An emergency situation on the road can arise at any time and you must be prepared. Following a tune-up, a full tank of gas, and fresh anti-freeze, your trunk should carry:

  • A properly inflated spare tire, wheel wrench and a jack
  • A shovel
  • Jumper cables
  • Tow and tire chains
  • A bag of salt or cat litter
  • Tool kit

Be prepared with a "survival kit" that should always remain in the car. Replenish after use. Essential supplies include:

  • Working flashlight and extra batteries
  • Reflective triangles and brightly-colored cloth
  • Compass
  • First aid kit
  • Exterior windshield cleaner
  • Ice scraper and snow brush
  • Wooden stick matches in a waterproof container
  • Scissors and string/cord
  • Non-perishable, high energy foods like unsalted canned nuts, dried fruits, and hard candy

In addition, if you are driving long distances under cold, snowy, and icy conditions, you should also carry supplies to keep you warm, such as heavy woolen mittens, socks, a cap, and blankets.

During a Winter Storm

  • Stay safe, warm, dry and calm.
  • Do not drive unnecessarily. Of deaths related to ice and snow, 70 percent occur when people are stranded in cars or involved in accidents. If you must drive, bring necessary supplies.
  • Dress warm enough to prevent frostbite and hypothermia.
  • Do not go outside if you don’t have to.

If you are in a vehicle:

  • In extreme cold or in heavy snow, stay with your car until you can be rescued.

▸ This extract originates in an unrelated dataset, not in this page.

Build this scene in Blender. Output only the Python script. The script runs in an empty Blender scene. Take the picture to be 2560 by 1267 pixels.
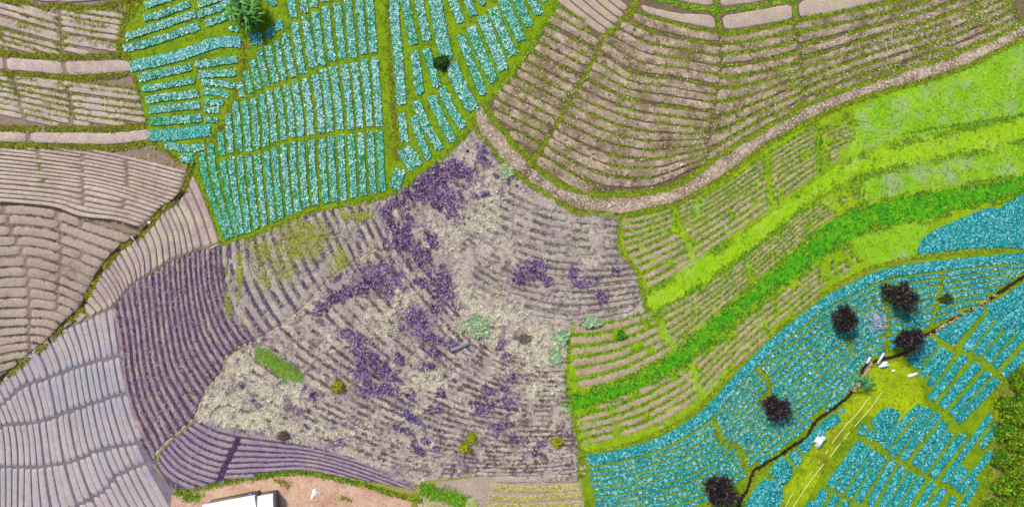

Do not leave your car unless you know exactly where you are, how far it is to possible help, and are certain you will improve your situation.
  • Keep at least one window open slightly. Heavy snow and ice can seal a car shut. It also allows in fresh air to avoid carbon monoxide poisoning.
  • Make sure the exhaust pipe is not blocked, which would cause dangerous fumes to back-up inside the car. Run the engine and heater for about 10 minutes every hour or so depending upon the amount of gas in the tank.
  • Make yourself visible to rescuers. To attract attention, light two flares and place one at each end of the car a safe distance away. Hang a brightly colored cloth from your antenna. Tie a bright cloth to you antenna or door to alert rescuers.
  • Turn on your dome light, at night, when running the engine.
  • Raise the hood indicating trouble after snow stops falling.
  • Exercise from time to time by vigorously moving arms, legs, fingers and toes to keep blood circulating and to keep warm.
  • To protect yourself from frostbite and hypothermia use the woolen items and blankets to keep warm.
  • Eat a hard candy to keep your mouth moist.

During extremely serious blizzards, it may not be possible for students to attend classes and utilize the library and other facilities. Classes will be held or cancelled based on local weather conditions, even though there may be a blizzard raging elsewhere in the state or in adjoining states.

Regardless of administrative decisions made because of winter storms, it should be clearly understood that each individual is best able to judge his or her own circumstances and make appropriate decisions. The University does not encourage anyone to place themselves in a dangerous or life threatening situation.